The Rehearsals Augusto Pinochet seized power in Chile in September 1973 after a vicious coup d'etat. He had been Commander-in-Chief of the Armed Forces for a month. Pinochet succeeded General Carlos Prats González, who had been undermined from within, but murky practices began far earlier. Prats became Commander-in-Chief in 1970, following the assassination of his predecessor General René Schneider Cherau.
Schneider simply had to go as he stood in the way of murky plans to circumvent the democratic process. In 1969 Schneider, then the Army's Head of Staff, played a major part in preventing General Roberto Viaux Marambio's coup attempt – the Tacnazo Insurrection. Negotiations resulted in the retirement of the then Commander-in-Chief and minister of Defence, increases in army salaries and also the military budget. General Viaux then surrendered. Schneider forced Frei to agree the terms and followed through in 1970. It secured his personal popularity in the military, but earned him enemies too as Schneider believed in the Constitution and would die defending it if need be. Obstacle The pay of generals increased from six times the minimum wage to double that. Schneider ensured that the terms of the Tacno agreement were kept. However, Viaux had developed a taste for coups. The Socialist leader Salvador Allende won the general election in September 1970. The US government of Richard Nixon, whose contempt for democracy would be shown by his involvement in the infamous Watergate Conspiracy before long, wanted Allende out of the way before he even took office.

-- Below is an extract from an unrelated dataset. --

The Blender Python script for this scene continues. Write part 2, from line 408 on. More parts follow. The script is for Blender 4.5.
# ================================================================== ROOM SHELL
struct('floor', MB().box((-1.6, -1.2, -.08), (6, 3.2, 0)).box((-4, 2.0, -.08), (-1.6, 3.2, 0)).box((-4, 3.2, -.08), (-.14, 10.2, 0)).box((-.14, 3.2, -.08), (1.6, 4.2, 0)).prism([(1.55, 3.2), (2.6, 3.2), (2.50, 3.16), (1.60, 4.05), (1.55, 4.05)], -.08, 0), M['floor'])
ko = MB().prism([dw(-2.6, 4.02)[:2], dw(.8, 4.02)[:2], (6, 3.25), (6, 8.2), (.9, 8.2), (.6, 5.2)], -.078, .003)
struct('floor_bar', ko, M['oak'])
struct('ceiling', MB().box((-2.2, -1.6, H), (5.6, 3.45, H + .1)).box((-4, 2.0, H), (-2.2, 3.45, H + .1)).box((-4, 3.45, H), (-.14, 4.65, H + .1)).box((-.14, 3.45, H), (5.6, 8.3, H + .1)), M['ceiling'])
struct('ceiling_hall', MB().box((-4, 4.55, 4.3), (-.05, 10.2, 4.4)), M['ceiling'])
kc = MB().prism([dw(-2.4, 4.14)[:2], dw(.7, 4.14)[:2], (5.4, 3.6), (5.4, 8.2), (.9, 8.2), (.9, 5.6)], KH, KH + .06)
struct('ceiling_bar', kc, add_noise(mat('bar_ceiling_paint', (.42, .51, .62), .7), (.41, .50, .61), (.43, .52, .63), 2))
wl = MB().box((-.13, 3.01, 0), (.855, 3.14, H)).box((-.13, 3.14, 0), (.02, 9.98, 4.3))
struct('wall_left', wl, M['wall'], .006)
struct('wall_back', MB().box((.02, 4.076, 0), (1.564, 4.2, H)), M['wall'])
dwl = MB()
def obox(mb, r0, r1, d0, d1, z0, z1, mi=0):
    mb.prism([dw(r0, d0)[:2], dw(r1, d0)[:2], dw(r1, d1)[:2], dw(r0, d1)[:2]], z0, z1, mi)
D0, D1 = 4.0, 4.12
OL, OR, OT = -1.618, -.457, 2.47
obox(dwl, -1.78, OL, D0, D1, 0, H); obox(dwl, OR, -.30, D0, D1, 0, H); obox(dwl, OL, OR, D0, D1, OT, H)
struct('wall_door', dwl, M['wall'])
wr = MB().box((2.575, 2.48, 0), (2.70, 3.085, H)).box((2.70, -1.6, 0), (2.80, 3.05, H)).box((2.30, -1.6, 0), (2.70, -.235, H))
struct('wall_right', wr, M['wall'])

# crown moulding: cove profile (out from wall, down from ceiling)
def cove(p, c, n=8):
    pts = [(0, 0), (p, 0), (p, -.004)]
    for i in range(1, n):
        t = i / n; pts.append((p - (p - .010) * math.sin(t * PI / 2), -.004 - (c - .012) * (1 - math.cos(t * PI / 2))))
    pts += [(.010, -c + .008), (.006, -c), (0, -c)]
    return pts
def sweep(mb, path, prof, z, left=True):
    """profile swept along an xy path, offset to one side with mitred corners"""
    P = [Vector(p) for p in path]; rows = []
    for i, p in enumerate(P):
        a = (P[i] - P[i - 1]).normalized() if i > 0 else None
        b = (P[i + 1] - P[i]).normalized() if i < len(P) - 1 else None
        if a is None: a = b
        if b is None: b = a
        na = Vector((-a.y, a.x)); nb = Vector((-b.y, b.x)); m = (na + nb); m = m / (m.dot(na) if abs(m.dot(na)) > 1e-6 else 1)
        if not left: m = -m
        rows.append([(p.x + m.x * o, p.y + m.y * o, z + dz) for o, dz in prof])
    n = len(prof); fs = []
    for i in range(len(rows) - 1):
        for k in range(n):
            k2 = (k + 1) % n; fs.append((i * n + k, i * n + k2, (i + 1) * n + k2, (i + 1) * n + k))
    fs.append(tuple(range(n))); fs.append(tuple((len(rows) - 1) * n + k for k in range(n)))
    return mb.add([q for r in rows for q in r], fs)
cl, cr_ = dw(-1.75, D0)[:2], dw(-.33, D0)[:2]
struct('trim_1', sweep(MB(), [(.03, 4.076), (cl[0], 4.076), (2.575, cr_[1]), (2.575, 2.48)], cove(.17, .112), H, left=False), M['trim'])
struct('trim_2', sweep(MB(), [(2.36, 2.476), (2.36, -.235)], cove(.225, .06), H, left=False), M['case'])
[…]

Viaux knew that Schneider would not tolerate a coup, so he had to go. Then US Secretary of State Henry Kissinger, explored the possibility of a coup with Viaux. He pulled the plug on it, believing that it could not succeed and 'nothing was worse than a failed coup.' Time would prove that a successful coup – Pinochet's – was far worse on every level.
Undeterred Viaux decided that the biggest obstacle was Schneider and that he could not be allowed to block his plans for a military junta with himself at the head. Well, that was easily solved by a few bullets. On October 22nd 1970 Schneider was ambushed in Santiago. General Schneider respected the Constitution to such an extent that he would not tolerate a coup at all, so there was no other way to stop Allende taking power than eliminating his Commander-in-Chief. Who cared if that was illegal and who cared if the price of a coup was murder, disappearances, torture, repression and a vicious and venal kleptocracy? Viaux certainly didn't and nor did Kissinger. Where was the respect for human rights and democratic values then?